Il rischio di un possibile corto circuito è già nelle cose. Di Maio vorrebbe tutto e subito. Già nella prossima legge di bilancio inserire flat tax, riforma della legge Fornero e reddito di cittadinanza. È scritto nel “contratto” continua a ripetere, come se questa fosse una forma di copertura. Dove prenderà i 100 miliardi che servono, non è dato sapere. Un conto è pensare ad un programma di legislatura. Altra cosa è mettere in croce Giovanni Tria, con richieste impossibili da soddisfare. La strada già percorsa con decreto dignità. In cui si preferiva non esplicitare oneri e coperture, denunciando presunte oscure manovre. Ma taroccare i conti è l’unica cosa che non si può fare. Troppi occhi indiscreti, in Italia e in Europa, vigilano sulla partita.

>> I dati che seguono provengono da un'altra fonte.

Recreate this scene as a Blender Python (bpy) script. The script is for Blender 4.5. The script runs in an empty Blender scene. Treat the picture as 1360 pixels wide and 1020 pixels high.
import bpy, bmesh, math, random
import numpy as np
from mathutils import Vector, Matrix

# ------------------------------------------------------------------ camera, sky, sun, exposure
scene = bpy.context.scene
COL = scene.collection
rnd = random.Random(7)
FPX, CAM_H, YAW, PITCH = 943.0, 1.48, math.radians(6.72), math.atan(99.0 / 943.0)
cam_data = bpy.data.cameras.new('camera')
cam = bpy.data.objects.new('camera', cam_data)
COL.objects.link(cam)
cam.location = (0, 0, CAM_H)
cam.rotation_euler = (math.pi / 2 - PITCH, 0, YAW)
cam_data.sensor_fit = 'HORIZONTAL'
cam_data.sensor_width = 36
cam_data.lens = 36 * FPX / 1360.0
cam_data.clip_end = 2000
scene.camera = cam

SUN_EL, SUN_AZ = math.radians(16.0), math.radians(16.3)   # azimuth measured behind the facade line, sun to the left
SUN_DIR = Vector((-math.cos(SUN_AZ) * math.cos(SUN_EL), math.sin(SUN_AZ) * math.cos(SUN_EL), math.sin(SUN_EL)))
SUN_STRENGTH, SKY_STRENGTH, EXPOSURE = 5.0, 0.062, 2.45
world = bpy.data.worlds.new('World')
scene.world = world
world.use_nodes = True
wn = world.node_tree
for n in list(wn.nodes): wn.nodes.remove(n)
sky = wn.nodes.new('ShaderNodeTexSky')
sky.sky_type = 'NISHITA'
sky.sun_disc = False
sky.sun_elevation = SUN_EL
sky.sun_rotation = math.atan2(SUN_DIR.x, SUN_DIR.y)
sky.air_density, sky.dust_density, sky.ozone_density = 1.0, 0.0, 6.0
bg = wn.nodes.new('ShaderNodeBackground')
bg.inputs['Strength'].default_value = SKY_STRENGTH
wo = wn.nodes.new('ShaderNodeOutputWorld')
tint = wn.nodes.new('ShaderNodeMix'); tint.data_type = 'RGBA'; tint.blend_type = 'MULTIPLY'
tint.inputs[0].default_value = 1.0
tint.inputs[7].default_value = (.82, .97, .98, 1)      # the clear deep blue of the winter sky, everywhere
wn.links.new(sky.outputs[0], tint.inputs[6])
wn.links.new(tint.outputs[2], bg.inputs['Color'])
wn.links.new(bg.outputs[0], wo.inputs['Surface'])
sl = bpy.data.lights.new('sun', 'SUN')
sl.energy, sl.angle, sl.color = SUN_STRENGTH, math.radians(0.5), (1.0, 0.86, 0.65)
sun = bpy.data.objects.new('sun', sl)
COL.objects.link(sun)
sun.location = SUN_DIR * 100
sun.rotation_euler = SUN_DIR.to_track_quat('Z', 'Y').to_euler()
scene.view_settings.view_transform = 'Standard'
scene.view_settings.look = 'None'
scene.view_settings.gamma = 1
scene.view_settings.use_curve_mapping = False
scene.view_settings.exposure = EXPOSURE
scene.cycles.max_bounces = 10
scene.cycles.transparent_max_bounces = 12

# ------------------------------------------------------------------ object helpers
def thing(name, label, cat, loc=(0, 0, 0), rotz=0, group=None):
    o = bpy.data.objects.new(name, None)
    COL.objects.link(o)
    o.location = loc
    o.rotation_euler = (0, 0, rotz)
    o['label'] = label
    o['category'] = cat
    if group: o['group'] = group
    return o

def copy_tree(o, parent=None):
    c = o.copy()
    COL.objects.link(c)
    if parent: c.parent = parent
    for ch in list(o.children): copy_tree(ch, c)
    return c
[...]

Nella Prima Repubblica le convergenze parallele produssero, alla fine, quell’abbozzo di compromesso storico, che durò solo lo spazio di qualche mese. Poi uno dei protagonisti – Enrico Berlinguer – fu costretto a gettare la spugna. Non è detto che la storia debba ripetersi. Ma nemmeno si può escludere. La durata del governo Conte, con ogni probabilità, deriverà dalla coerenza dei comportamenti collettivi. Giancarlo Giorgetti, dalla sala di regia di Palazzo Chigi, che teme il bombardamento dei mercati, ne è consapevole. È bene dargli retta considerate le prime avvisaglie: con un trend di borsa ancora troppo disallineato rispetto agli altri mercati e gli spread sui titoli di Stato che non danno tregua.